_PROBLEM REQUIREMENTS:_
Exactly retype the lines of the material from its first line to the line with "C = scene.collection", including both.

_INFORMATION PROVIDED:_
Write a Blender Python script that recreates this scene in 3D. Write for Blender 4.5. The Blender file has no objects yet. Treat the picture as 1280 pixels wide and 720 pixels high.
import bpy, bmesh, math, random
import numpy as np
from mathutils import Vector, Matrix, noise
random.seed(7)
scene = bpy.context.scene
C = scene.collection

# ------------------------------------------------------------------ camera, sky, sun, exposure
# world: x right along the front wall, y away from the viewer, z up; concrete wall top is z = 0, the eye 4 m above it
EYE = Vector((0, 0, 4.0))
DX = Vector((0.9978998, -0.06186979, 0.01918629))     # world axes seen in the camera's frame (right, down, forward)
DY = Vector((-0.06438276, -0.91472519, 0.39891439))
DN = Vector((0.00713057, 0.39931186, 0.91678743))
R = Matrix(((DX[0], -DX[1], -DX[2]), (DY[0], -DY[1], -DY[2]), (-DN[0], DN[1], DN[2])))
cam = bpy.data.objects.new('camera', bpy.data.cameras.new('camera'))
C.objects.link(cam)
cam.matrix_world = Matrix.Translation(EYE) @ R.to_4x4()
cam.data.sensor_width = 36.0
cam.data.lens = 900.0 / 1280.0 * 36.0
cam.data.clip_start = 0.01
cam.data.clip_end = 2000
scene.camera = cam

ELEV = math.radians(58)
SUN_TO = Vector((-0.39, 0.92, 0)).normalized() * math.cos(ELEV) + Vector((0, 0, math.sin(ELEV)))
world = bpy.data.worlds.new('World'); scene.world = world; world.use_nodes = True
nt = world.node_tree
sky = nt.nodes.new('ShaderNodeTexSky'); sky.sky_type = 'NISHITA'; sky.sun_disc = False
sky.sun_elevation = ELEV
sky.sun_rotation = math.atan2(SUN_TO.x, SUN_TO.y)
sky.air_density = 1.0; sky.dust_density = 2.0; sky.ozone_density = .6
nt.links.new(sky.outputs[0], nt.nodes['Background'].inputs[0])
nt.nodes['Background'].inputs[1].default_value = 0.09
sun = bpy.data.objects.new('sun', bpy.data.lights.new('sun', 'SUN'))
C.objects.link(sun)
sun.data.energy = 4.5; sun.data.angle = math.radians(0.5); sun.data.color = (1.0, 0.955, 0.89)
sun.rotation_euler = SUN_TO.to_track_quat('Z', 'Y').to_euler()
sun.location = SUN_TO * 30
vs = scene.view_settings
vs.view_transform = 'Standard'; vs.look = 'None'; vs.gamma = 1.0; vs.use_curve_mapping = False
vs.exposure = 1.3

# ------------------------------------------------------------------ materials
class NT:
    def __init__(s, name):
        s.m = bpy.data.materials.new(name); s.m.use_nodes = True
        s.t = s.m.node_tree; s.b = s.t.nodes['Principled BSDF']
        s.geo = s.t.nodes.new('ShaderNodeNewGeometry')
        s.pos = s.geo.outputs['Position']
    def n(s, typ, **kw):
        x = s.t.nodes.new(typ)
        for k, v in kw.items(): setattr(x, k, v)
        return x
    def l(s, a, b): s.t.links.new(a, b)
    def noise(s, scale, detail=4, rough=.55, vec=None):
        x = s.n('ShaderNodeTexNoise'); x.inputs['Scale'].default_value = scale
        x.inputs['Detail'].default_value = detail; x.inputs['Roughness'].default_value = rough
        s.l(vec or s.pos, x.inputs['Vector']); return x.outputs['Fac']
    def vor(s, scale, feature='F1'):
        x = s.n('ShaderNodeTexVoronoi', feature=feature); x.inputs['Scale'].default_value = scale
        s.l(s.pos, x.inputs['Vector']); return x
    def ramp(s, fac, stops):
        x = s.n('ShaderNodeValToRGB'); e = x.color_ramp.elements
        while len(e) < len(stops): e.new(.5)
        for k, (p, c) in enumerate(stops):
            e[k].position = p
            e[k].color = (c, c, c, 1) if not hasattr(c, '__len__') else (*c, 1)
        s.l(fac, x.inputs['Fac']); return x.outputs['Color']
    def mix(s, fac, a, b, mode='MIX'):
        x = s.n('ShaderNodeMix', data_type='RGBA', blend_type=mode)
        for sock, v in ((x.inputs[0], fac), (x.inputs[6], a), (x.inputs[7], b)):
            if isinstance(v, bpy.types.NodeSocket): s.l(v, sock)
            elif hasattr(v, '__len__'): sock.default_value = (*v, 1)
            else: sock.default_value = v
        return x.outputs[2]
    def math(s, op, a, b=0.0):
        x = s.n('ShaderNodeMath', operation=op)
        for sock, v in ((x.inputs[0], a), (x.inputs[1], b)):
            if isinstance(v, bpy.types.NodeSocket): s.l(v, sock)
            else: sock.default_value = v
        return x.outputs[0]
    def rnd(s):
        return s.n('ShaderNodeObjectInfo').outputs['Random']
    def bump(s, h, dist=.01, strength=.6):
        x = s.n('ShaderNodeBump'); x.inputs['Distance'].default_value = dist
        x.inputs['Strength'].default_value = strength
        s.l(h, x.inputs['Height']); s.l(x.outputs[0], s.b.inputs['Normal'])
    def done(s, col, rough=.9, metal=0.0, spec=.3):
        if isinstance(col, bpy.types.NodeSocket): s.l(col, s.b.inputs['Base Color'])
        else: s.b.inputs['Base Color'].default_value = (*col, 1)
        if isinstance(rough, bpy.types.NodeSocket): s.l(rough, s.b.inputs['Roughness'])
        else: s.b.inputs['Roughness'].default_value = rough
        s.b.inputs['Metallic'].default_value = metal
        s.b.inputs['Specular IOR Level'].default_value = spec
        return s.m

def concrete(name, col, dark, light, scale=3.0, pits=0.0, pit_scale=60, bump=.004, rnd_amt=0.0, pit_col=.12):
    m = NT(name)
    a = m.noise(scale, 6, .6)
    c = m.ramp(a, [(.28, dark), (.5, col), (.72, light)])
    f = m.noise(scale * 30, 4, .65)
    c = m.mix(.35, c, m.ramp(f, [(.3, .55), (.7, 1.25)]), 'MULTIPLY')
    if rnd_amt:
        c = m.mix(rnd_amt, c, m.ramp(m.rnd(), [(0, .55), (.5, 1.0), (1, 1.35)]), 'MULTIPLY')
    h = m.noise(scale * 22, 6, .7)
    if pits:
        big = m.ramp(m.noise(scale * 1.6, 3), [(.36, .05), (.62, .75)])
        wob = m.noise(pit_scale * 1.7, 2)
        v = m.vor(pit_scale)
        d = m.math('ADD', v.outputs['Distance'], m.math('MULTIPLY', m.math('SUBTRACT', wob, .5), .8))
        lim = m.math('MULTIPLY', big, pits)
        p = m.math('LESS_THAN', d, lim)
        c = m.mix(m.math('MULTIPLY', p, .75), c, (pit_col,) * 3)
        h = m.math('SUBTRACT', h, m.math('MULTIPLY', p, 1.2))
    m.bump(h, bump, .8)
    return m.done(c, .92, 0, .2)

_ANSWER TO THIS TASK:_
Write a Blender Python script that recreates this scene in 3D. Write for Blender 4.5. The Blender file has no objects yet. Treat the picture as 1280 pixels wide and 720 pixels high.
import bpy, bmesh, math, random
import numpy as np
from mathutils import Vector, Matrix, noise
random.seed(7)
scene = bpy.context.scene
C = scene.collection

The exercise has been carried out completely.